The DoD has not lost its pace on innovation and technology...we still excel in materials science, energy, propulsion, aircraft & spacecraft design, stealth, electronic warfare, and a few other things. We are also pretty good in cyber. Our issue isn’t smarts or lack of technology or the greedy primes, it’s simply the number of people we have. We are exceeded by China in pure numbers alone. To combat their numbers, we need more engineers. Yes software programmers should be among them…but we need good, solid, motivated engineers, scientists, mathematics, analysts, and researchers. We need American’s committed to the defense of our country to turn away from the glitter and high pay of Silicon Valley in favor of the hard stuff. You didn’t learn calculus in college to write a computer application that delivers pizza. You learned calculus to become a physicist, a mathematician, or a mechanical, electrical, or aerospace engineer. These are the fine American’s in our Military Industrial Complex. And yes we are losing them to high paying software jobs in Silicon Valley. But that’s not why we should change our military strategy.
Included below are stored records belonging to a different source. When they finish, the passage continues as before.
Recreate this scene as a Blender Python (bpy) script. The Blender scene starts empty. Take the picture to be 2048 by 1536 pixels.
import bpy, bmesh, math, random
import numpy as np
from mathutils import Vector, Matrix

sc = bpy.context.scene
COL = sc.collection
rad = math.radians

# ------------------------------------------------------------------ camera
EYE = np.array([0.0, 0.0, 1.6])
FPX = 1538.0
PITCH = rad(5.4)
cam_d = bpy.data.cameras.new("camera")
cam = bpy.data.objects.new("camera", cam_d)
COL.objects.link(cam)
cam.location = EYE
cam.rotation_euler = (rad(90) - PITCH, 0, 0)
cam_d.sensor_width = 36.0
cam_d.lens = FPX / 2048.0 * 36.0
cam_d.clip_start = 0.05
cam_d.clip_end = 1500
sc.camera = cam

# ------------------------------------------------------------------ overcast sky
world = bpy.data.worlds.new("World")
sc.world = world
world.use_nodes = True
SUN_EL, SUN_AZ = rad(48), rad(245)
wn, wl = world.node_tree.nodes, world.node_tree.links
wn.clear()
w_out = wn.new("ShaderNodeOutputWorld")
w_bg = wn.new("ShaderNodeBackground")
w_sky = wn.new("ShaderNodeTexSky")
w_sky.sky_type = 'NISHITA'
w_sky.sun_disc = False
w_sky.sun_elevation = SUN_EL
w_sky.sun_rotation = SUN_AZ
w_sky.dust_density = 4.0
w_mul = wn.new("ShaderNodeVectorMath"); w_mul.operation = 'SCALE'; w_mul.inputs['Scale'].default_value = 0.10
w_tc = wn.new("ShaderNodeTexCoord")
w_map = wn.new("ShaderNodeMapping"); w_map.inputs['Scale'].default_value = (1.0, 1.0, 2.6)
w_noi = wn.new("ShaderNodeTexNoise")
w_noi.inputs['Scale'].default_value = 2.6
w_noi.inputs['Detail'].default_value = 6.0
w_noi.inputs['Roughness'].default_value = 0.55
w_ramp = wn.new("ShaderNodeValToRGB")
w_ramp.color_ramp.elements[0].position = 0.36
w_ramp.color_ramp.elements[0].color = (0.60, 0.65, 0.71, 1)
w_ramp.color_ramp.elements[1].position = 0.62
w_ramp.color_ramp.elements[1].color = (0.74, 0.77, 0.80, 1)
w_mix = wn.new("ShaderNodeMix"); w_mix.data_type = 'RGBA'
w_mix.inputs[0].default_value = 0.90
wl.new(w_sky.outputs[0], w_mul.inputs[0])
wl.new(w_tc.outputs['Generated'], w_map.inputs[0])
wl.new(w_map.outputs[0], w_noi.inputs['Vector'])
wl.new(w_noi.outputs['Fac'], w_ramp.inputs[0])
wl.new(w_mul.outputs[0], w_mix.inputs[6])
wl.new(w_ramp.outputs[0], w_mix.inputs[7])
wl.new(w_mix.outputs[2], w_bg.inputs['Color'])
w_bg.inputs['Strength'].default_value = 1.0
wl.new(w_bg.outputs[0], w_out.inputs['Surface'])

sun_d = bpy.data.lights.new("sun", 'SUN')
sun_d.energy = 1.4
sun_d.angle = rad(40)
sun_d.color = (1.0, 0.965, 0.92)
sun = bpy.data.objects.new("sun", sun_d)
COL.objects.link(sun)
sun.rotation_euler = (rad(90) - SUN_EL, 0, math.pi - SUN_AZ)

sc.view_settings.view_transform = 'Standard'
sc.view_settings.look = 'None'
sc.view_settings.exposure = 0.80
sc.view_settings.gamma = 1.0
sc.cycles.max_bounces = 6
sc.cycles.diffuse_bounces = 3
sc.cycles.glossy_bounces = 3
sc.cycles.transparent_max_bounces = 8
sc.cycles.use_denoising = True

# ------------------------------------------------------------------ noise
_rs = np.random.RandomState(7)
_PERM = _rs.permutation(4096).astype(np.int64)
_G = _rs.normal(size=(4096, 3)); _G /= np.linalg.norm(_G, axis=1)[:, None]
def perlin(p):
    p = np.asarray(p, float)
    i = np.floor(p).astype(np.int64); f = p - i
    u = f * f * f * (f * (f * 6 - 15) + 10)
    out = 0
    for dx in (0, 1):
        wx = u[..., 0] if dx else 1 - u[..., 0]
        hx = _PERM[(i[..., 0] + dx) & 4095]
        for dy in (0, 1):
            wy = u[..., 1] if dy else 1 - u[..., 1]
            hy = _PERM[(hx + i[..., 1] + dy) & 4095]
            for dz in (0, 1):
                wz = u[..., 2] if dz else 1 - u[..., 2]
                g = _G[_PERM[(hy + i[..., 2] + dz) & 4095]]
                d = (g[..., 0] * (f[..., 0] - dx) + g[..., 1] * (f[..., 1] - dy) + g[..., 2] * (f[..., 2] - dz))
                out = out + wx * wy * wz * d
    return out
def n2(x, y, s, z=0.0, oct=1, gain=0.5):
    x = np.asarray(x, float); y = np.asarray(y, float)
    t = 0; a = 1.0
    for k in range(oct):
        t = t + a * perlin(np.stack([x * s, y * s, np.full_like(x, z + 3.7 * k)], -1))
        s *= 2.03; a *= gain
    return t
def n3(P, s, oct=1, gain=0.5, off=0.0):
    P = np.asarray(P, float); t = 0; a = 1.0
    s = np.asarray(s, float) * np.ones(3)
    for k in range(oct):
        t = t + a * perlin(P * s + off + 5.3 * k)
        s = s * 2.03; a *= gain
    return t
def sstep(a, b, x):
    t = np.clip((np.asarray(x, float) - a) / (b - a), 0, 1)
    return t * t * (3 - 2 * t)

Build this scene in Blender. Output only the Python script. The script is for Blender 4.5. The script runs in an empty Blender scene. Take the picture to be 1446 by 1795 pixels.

Since Brose is a good writer and tells compelling stories, and was on the front line in the State Department and the Senate, I’ll start with 3 stars. Add one star because I love John McCain. I’ll deduct one star for the F-35/F-22 flaw. I’ll deduct another star because Brose does not define a single Kill Chain in a book called “The Kill Chain”. Two stars only, for this book from deep inside the beltway despite its glowing reviews from some people who should know better (Stavridis and Petraeus).